The College Board didn't issue a broad announcement on the change in policy on repeat test takers, but told the Los Angeles Times about the shift.

Laurence Bunin, senior vice president of the SAT, told the newspaper: "Students were telling us [that] the ability to have more control over their scores would make the test experience more comfortable and less stressful.... We can do that without in any way diminishing the value and integrity of the SAT."

About 15 percent of students take the SAT three or more times -- and while the College Board has said serial exam taking isn't effective, many who pay big bucks for tutoring say they see gains. The College Board waives its $45 fee for taking the test for low-income students, but they are only eligible to take the test twice without paying. There is no limit on those who can afford to pay, and the embarrassment factor of having a college see numerous scores will now be wiped out.

One restriction that will remain is that students must submit all their scores from the same test administration, so they can't mix a mathematics score from one date with a verbal score from another.

In changing its policy, the SAT is matching the approach of the ACT, the top competitor to the SAT and a test that is seeing increasing use.

Robert Schaeffer, public education director of the National Center for Fair & Open Testing, via e-mail called the shift "yet another marketing move by the increasingly desperate College Board responding to the growing perception among high school students that the ACT is a more consumer-friendly test (e.g. score choice, no guessing penalty, optional essay section, less time, less money, more like the exams they take in high school)."

Study Backs Writing Test, Not Verbal

The University of Georgia study, like the College Board study released last week, was based on the first class of students who enrolled having taken the new writing test and who have now completed a full year of courses. (The College Board has always tied SAT scores to first-year performance, but not to achievement after that.)

While the College Board used a national sample, the Georgia study used a large sample (4,300 students) at one university -- one with competitive admissions and diversity in its student body.
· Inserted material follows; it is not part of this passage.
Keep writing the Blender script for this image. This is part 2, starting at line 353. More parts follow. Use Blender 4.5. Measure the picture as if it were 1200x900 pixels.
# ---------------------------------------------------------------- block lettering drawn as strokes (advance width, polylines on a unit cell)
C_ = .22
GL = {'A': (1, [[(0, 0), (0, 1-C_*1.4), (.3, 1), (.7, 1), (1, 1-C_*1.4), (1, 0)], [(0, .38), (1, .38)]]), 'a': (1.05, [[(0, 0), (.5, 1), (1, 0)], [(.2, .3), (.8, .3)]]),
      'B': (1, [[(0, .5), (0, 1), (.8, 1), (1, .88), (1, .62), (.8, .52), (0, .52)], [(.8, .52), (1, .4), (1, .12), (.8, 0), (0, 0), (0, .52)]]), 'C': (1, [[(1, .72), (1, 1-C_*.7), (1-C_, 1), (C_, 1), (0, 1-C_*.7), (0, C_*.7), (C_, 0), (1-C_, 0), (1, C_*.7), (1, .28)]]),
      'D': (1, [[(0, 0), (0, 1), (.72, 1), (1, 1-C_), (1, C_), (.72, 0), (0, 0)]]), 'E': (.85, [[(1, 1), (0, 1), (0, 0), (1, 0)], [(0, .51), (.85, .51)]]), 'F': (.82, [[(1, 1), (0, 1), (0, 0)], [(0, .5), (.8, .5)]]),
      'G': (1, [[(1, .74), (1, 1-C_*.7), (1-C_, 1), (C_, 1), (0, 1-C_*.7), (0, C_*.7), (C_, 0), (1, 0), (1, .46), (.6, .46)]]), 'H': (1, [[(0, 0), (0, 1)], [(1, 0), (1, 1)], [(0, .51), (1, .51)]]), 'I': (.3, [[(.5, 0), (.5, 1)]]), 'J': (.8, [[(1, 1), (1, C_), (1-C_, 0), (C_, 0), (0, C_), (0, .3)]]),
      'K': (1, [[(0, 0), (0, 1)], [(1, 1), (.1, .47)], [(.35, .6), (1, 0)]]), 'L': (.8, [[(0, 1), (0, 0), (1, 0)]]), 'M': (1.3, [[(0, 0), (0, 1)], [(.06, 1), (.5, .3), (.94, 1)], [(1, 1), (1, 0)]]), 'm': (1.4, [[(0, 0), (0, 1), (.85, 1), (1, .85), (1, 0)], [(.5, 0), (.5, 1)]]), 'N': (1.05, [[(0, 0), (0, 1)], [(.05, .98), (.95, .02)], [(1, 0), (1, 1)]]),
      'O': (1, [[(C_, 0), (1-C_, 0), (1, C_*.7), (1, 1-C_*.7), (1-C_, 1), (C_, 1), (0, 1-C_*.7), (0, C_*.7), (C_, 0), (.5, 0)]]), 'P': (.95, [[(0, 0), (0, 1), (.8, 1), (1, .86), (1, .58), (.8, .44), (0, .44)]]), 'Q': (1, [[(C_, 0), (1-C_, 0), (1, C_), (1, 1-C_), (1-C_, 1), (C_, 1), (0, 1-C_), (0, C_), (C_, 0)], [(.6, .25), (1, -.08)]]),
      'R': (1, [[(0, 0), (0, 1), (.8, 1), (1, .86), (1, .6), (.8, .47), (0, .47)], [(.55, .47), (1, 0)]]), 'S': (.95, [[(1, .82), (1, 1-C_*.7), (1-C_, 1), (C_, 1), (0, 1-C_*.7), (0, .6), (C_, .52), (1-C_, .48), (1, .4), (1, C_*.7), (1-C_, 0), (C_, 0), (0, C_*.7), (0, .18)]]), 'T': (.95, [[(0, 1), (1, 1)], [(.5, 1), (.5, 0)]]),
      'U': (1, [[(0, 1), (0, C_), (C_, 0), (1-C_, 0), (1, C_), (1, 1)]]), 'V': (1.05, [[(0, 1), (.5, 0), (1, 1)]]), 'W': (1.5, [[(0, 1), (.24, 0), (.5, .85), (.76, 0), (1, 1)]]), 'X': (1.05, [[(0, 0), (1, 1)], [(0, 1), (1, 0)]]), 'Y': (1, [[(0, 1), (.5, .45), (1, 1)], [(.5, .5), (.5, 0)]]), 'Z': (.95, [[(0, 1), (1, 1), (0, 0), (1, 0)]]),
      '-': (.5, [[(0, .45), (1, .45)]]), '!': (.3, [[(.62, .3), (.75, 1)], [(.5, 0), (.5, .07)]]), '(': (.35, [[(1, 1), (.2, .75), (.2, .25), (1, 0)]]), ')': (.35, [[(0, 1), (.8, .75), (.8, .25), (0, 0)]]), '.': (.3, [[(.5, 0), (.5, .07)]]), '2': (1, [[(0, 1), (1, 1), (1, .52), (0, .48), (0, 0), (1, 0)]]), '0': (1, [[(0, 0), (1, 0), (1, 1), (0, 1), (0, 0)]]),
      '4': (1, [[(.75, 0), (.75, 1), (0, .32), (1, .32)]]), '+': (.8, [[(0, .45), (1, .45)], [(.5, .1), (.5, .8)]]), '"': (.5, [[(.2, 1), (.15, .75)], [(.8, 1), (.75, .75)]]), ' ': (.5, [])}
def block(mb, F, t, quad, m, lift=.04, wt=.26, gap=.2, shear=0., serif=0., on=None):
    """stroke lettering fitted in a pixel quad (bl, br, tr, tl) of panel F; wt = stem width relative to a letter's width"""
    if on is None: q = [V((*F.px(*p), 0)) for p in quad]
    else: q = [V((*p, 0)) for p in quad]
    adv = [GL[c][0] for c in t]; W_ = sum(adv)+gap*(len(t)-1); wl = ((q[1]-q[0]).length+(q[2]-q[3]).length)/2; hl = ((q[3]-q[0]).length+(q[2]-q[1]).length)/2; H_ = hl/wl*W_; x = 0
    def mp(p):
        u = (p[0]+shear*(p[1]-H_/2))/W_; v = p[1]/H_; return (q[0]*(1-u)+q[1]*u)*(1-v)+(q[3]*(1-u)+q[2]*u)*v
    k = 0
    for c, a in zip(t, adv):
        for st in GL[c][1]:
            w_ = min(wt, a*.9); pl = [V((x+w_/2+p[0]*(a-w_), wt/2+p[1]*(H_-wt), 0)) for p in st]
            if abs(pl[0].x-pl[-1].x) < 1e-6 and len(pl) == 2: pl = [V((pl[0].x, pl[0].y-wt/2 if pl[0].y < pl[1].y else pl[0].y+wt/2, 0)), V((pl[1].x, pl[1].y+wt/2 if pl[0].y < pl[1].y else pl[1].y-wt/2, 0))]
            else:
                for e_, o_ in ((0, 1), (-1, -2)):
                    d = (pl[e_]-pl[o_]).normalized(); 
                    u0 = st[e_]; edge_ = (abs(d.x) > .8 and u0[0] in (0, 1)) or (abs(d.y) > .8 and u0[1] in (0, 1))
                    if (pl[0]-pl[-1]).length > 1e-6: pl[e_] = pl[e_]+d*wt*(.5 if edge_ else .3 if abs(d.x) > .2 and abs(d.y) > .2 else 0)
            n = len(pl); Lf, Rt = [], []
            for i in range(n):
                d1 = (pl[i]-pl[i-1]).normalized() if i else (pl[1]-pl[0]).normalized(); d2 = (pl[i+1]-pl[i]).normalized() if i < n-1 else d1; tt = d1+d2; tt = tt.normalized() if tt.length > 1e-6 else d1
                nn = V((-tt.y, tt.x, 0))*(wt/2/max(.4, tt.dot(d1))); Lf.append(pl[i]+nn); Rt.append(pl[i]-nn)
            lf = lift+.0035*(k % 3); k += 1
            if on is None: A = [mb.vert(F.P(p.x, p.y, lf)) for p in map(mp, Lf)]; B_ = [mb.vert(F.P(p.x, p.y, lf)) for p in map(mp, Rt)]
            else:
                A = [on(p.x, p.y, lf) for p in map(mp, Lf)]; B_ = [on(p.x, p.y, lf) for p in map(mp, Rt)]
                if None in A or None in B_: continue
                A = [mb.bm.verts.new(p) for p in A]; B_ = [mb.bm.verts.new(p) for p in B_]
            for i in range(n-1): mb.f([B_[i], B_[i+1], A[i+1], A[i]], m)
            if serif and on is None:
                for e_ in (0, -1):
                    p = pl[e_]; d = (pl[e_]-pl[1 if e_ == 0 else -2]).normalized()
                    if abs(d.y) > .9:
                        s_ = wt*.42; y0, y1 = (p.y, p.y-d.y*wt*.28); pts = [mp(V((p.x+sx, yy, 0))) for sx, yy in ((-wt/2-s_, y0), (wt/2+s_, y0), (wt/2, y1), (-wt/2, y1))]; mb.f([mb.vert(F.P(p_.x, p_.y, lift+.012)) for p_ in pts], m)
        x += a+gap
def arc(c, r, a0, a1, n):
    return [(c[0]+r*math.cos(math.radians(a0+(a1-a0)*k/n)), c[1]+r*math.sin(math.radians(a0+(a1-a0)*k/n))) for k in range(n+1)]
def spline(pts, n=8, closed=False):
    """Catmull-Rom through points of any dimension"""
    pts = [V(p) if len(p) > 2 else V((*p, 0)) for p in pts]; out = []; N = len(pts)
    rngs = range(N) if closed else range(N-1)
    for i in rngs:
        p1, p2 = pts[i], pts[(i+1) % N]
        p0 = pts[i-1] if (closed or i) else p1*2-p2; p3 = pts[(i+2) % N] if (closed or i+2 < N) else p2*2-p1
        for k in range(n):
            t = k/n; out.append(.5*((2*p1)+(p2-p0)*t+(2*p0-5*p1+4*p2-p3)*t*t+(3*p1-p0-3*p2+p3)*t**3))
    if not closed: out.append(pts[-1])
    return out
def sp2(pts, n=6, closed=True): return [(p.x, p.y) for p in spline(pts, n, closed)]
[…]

Many of the findings are consistent with the claims of the College Board about the predictive value of the new writing test. The Georgia researchers found that each 100 point increase in writing score correlated with:

  • A 0.07 point increase in freshman year grade-point average.
  • A 0.18 increase in freshman year English courses.
  • A 0.44 average increase in credit hours enrolled.
  • A 0.54 average increase in credits earned.

Also like the College Board, the Georgia researchers said that they found the new writing test to be more predictive than the math or verbal section. But unlike the College Board, the Georgia researchers went much further: They compared the predictive value of the rest of the SAT now that writing has been added, and they find that nothing is added by the verbal test any more. All the predictive value of the verbal test has been subsumed by the writing test.

David B. Mustard, one of the Georgia economists who wrote the paper (with Christopher M. Cornwell and Jessica Van Parys), said that the study there controlled for factors like gender, race, credit hours taken and so forth. "And when you use the writing, there's no added value to the SAT verbal, no marginal benefit or extra predictive validity."

A College Board spokeswoman, after being sent the research, said that because officials there hadn't seen it previously, she could not comment on it.